[Task description] Both the line containing "by 2880 pixels." and the line containing "scene.camera = camo" are part of the range to copy, along with every line between them. Copy it exactly and leave out the pictures.

[Entries]
******************************

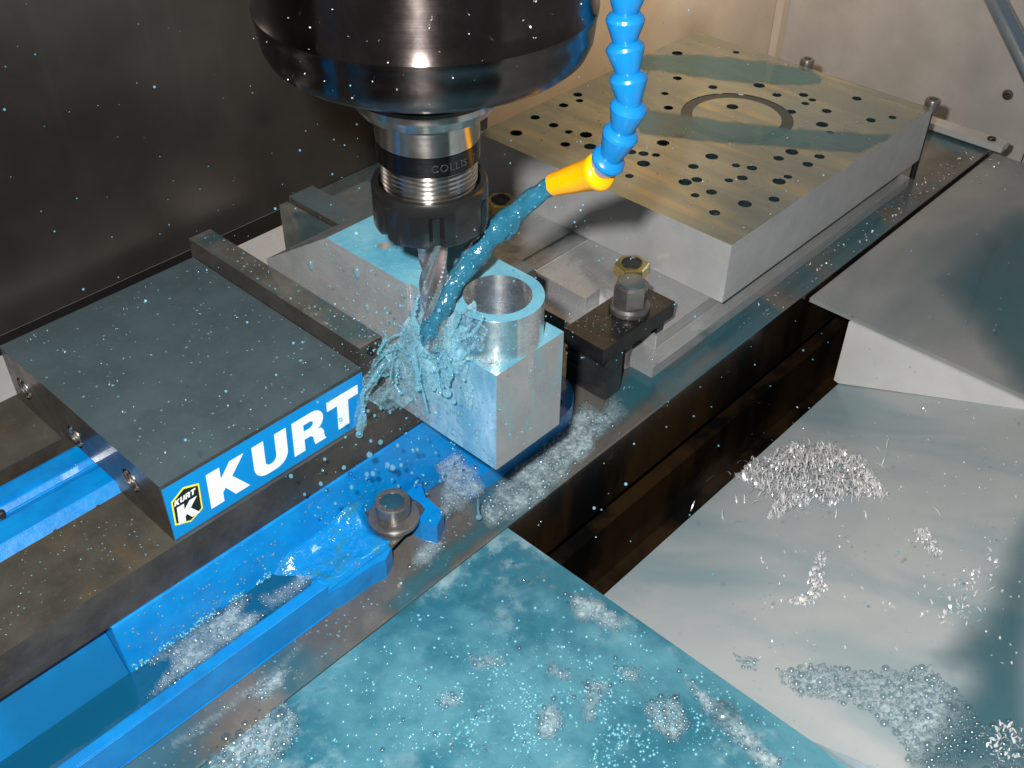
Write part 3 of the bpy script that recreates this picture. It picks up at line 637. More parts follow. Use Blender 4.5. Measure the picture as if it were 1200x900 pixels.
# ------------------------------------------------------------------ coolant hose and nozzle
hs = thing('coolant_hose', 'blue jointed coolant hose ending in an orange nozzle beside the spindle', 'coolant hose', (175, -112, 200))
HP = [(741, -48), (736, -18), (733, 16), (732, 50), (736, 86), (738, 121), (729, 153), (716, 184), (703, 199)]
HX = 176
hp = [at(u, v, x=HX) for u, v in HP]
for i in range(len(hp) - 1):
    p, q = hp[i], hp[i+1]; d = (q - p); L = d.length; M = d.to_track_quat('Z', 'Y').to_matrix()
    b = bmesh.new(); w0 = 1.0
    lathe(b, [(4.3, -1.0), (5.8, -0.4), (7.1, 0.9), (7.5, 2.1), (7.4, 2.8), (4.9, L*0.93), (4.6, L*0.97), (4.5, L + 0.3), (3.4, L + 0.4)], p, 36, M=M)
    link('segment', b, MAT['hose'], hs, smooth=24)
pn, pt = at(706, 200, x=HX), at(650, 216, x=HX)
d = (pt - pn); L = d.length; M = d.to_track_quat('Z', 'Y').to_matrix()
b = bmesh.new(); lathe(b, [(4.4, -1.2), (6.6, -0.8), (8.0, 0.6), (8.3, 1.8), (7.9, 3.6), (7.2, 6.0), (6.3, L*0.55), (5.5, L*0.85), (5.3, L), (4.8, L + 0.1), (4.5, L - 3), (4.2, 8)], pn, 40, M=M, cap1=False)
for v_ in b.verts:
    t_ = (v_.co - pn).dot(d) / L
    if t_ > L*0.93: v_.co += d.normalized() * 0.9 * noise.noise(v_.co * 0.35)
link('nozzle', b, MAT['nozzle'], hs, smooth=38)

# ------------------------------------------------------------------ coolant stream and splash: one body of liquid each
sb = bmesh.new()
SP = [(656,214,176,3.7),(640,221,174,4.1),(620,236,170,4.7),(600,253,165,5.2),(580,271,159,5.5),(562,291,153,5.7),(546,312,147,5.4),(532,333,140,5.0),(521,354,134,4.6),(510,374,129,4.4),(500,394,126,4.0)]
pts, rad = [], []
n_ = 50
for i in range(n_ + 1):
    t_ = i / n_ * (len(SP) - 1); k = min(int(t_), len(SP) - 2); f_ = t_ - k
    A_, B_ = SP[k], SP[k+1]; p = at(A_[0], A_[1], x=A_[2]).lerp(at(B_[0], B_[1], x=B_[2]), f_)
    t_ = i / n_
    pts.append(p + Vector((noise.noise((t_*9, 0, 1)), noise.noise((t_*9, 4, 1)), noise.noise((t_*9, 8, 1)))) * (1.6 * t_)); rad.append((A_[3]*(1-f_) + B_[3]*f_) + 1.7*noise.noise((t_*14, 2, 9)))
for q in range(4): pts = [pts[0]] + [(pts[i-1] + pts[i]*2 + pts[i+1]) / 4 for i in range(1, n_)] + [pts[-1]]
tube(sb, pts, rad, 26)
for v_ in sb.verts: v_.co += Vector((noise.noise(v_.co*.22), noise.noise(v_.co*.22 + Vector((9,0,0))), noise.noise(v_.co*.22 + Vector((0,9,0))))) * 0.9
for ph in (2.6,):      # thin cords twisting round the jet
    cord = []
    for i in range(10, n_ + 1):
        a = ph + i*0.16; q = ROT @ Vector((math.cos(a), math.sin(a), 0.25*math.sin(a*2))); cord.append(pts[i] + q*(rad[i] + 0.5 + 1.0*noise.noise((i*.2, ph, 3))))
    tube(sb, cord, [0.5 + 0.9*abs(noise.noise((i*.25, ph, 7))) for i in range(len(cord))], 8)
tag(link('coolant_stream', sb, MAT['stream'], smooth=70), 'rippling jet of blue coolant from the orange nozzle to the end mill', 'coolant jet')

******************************

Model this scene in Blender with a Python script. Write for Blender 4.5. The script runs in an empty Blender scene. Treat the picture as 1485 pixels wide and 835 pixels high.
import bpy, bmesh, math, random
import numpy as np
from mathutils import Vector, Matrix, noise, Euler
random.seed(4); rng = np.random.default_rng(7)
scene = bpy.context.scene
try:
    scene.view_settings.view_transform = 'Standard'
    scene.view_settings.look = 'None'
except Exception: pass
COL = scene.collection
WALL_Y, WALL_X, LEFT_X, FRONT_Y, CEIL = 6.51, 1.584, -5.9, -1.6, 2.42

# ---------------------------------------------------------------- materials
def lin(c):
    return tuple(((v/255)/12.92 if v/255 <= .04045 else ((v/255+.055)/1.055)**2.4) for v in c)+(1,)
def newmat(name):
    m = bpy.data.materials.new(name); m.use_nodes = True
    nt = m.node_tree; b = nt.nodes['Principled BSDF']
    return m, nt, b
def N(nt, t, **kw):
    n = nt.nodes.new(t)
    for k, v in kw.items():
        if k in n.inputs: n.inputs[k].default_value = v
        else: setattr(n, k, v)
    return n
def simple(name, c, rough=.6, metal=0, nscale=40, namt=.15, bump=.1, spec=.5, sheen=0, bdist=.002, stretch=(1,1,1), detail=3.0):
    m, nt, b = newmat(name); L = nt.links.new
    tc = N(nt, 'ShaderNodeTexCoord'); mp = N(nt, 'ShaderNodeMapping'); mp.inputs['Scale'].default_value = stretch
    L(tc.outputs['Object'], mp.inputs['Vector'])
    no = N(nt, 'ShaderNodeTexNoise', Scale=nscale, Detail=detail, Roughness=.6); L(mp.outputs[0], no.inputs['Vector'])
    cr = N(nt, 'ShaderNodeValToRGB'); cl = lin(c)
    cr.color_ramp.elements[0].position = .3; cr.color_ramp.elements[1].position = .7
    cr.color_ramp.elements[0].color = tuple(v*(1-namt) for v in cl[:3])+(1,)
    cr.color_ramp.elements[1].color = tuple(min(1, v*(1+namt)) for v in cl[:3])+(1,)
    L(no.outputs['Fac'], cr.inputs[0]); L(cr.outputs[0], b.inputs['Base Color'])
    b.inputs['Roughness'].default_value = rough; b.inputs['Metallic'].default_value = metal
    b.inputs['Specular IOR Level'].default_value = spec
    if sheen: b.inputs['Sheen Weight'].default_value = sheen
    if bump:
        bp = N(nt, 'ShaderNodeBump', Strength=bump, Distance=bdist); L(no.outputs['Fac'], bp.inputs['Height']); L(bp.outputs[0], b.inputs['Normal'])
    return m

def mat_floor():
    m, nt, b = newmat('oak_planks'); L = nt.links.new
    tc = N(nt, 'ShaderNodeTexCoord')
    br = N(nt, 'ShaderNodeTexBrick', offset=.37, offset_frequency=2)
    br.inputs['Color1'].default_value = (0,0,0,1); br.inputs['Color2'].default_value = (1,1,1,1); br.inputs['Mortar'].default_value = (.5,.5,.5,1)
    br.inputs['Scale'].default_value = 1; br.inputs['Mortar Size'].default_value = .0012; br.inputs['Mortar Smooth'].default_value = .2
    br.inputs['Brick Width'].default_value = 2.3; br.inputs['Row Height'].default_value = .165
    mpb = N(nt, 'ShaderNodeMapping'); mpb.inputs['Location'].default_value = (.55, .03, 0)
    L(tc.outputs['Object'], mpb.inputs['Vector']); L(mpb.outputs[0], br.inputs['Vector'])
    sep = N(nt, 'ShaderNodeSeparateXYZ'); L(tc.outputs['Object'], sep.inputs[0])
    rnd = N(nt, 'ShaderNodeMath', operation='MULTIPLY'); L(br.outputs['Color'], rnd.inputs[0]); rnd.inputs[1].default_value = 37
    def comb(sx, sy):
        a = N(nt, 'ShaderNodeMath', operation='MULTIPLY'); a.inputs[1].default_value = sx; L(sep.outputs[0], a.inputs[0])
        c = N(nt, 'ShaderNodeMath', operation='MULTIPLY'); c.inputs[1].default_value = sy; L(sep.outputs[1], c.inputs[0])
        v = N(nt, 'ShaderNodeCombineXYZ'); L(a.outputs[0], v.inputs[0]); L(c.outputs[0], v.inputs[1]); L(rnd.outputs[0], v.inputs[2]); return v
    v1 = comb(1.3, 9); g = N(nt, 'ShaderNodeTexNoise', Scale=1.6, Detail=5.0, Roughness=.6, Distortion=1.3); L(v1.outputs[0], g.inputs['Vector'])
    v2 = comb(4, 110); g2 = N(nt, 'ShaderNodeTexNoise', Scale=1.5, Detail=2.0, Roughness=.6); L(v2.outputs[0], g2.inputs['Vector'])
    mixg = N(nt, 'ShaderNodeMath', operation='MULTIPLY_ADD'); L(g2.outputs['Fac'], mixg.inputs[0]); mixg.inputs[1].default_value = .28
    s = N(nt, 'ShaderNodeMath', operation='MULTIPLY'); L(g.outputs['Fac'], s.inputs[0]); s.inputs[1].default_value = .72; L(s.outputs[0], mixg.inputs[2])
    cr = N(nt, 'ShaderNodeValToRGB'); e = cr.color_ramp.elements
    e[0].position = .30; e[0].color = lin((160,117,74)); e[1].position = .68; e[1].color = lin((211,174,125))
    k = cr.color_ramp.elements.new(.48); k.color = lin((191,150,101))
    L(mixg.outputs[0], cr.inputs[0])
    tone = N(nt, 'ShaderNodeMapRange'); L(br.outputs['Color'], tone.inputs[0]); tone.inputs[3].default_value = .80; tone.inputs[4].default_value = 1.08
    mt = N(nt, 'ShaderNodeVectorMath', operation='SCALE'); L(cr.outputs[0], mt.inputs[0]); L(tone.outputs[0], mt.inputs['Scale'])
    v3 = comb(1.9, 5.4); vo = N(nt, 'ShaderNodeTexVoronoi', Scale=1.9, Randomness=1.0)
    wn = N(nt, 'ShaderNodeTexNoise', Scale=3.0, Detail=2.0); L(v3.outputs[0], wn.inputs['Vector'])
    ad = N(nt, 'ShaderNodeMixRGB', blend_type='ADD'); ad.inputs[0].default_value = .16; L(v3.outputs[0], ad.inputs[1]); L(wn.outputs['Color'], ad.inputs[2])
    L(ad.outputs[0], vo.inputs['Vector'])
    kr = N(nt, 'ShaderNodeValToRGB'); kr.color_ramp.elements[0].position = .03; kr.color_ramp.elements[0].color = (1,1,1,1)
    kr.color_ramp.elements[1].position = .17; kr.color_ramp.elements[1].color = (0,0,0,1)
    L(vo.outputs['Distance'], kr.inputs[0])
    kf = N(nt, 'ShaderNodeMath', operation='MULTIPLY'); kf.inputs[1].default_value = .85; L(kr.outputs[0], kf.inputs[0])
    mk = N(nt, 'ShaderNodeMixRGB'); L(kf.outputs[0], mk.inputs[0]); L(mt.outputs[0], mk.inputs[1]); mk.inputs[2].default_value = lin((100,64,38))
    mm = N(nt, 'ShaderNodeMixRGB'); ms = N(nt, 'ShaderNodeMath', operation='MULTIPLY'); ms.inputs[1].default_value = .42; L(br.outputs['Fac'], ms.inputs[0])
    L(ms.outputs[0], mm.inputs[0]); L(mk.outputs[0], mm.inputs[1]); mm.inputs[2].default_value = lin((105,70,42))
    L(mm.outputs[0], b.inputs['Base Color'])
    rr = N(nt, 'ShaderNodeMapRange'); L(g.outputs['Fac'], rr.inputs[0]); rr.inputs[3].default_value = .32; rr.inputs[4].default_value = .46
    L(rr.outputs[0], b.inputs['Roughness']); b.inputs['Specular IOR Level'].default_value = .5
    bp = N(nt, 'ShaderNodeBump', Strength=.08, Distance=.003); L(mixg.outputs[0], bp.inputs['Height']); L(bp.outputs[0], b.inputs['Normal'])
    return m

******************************

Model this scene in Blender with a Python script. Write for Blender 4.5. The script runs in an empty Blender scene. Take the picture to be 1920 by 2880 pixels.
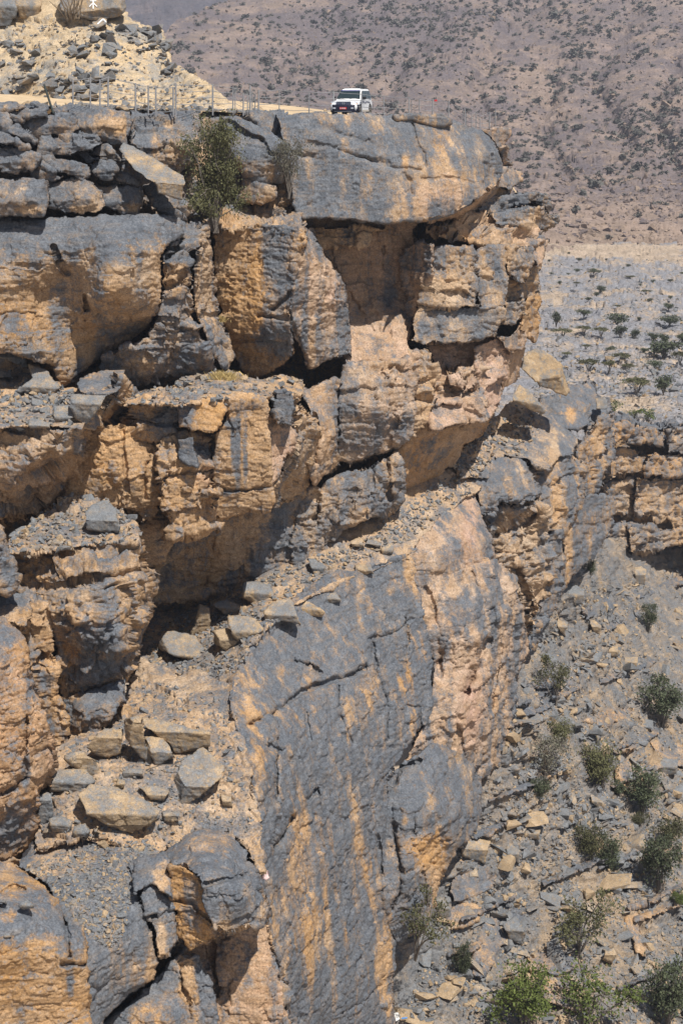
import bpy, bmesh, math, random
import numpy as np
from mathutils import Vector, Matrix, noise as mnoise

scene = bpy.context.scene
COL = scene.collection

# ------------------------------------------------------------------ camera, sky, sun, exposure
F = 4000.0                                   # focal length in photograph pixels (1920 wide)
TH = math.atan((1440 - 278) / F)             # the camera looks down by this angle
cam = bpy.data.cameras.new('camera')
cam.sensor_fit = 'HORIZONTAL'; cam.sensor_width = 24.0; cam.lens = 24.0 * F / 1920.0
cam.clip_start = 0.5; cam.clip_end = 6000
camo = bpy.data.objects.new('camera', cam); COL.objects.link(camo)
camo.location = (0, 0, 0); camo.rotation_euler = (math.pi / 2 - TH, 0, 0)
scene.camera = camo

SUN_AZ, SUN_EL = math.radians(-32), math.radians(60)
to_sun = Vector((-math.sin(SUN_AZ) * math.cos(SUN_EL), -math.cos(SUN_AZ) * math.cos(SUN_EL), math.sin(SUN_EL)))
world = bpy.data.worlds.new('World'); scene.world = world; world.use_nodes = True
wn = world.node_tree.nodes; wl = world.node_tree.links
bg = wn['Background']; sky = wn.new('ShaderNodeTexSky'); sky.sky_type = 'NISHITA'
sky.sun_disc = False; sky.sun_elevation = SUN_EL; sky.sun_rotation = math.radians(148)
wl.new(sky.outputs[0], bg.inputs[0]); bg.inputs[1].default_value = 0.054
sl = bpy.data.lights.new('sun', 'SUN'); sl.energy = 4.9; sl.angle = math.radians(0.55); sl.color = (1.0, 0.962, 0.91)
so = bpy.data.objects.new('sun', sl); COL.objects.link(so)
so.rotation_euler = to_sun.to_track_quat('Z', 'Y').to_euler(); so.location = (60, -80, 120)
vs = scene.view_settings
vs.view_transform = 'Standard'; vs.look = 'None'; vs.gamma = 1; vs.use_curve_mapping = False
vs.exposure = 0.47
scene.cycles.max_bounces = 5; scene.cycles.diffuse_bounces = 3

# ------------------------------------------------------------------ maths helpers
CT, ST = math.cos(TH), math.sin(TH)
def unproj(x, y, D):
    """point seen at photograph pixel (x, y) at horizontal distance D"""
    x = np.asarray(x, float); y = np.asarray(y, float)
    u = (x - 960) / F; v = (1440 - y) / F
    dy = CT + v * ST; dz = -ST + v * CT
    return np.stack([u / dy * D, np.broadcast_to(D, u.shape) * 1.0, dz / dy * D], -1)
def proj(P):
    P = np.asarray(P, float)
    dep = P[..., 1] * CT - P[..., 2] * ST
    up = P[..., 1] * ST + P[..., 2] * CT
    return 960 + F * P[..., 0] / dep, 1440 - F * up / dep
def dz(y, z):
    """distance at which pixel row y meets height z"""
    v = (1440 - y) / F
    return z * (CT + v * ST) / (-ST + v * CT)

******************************

[Solution below]
Model this scene in Blender with a Python script. Write for Blender 4.5. The script runs in an empty Blender scene. Take the picture to be 1920 by 2880 pixels.
import bpy, bmesh, math, random
import numpy as np
from mathutils import Vector, Matrix, noise as mnoise

scene = bpy.context.scene
COL = scene.collection

# ------------------------------------------------------------------ camera, sky, sun, exposure
F = 4000.0                                   # focal length in photograph pixels (1920 wide)
TH = math.atan((1440 - 278) / F)             # the camera looks down by this angle
cam = bpy.data.cameras.new('camera')
cam.sensor_fit = 'HORIZONTAL'; cam.sensor_width = 24.0; cam.lens = 24.0 * F / 1920.0
cam.clip_start = 0.5; cam.clip_end = 6000
camo = bpy.data.objects.new('camera', cam); COL.objects.link(camo)
camo.location = (0, 0, 0); camo.rotation_euler = (math.pi / 2 - TH, 0, 0)
scene.camera = camo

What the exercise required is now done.